A few weeks after Lumpkin stepped down in January 2017, SCL received a contract with the State Department for about $500,000. The website Govtribe lists the current status as “not completed” but specifies that the work was for FY 17. (Some additional context: the Center has been the subject of news reports showing mismanagement and employee turnover.)

SCL’s website claims that they offer “highly targeted” outreach to specific audiences via “channels such as social media; and indirect channels such as third-party endorsements and network affiliations. Every campaign is measured and evaluated: we execute a truly quantifiable approach to engagement, which ensures maximum efficiency of spending.”

Cambridge Analytica is best known as the data firm that helped the Trump campaign target specific U.S. voters to turn out for their candidate in the 2016 presidential race.
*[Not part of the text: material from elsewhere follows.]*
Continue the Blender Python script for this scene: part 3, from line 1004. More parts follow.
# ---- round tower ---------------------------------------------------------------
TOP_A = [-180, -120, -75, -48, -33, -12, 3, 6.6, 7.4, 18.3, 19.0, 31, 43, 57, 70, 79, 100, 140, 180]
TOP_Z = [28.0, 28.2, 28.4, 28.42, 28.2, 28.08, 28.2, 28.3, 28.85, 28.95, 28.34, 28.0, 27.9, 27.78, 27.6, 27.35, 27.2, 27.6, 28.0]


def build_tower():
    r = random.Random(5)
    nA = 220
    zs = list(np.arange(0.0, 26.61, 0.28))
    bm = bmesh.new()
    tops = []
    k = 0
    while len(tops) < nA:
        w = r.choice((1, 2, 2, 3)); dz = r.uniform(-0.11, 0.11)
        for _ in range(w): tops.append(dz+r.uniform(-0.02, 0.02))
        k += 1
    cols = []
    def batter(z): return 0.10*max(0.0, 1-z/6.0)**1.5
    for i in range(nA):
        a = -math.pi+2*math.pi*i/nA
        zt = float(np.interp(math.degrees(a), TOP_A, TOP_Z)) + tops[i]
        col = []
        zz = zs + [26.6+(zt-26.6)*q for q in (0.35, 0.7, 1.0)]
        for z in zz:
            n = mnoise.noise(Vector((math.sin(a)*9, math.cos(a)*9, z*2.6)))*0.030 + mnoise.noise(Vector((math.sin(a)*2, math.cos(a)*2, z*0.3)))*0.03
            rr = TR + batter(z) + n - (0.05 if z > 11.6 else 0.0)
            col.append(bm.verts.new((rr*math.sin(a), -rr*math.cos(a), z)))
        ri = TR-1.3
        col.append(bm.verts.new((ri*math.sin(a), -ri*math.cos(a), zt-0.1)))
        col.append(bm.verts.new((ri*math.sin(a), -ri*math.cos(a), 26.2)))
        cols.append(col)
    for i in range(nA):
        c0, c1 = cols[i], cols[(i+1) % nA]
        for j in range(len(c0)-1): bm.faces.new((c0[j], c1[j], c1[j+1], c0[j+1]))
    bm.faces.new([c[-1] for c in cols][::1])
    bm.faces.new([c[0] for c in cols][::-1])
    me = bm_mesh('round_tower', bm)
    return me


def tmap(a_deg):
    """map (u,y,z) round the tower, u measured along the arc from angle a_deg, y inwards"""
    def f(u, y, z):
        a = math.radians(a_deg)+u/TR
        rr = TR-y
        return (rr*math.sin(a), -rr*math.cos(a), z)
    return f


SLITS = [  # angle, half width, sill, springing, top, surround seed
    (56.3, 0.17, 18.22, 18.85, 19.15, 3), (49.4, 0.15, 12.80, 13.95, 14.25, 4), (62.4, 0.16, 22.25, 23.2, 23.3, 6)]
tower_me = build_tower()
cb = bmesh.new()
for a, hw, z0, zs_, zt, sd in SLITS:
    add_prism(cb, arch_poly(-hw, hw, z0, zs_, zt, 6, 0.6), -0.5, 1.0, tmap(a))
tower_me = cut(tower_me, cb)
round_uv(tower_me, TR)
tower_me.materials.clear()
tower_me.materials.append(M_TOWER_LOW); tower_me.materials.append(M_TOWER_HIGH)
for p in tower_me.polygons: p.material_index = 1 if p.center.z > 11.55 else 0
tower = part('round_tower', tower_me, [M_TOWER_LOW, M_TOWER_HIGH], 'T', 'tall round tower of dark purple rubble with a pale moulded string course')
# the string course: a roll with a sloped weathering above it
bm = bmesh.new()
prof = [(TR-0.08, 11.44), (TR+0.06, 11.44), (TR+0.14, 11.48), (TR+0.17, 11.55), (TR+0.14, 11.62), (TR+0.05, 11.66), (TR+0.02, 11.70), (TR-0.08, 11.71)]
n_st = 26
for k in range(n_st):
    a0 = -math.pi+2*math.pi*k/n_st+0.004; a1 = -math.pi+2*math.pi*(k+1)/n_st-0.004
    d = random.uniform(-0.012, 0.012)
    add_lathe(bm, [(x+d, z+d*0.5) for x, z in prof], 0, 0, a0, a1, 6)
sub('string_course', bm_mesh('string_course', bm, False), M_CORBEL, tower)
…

But the company also had contact with representatives of Russian oil interest Lukoil in 2014 and 2015, the New York Times reported March 17.

SCL’s role was to assure Facebook that  Cambridge Analytica was properly handling the data provided by Facebook users, the Guardian reported. “SCL Elections, an affiliate, worked with Facebook over the period to ensure it was satisfied no terms had been ‘knowingly breached’ and provided a signed statement that all data and derivatives had been deleted,” an SLC employee told the paper.

The Guardian also reported that SCL helped Cambridge Analytica link up with a Russian-affiliated researcher named Aleksandr Kogan and his firm Global Science Research. Facebook is accusing Kogan of sharing user data improperly with Cambridge Analytica and SCL.

Facebook’s action suggests that SCL may have benefited from data obtained in violation of Facebook’s terms of service and possibly of U.S. law while serving as a U.S. government contractor. At very least, the suspension means that the company will have a difficult time delivering the products that the company has contracted to provide to the government.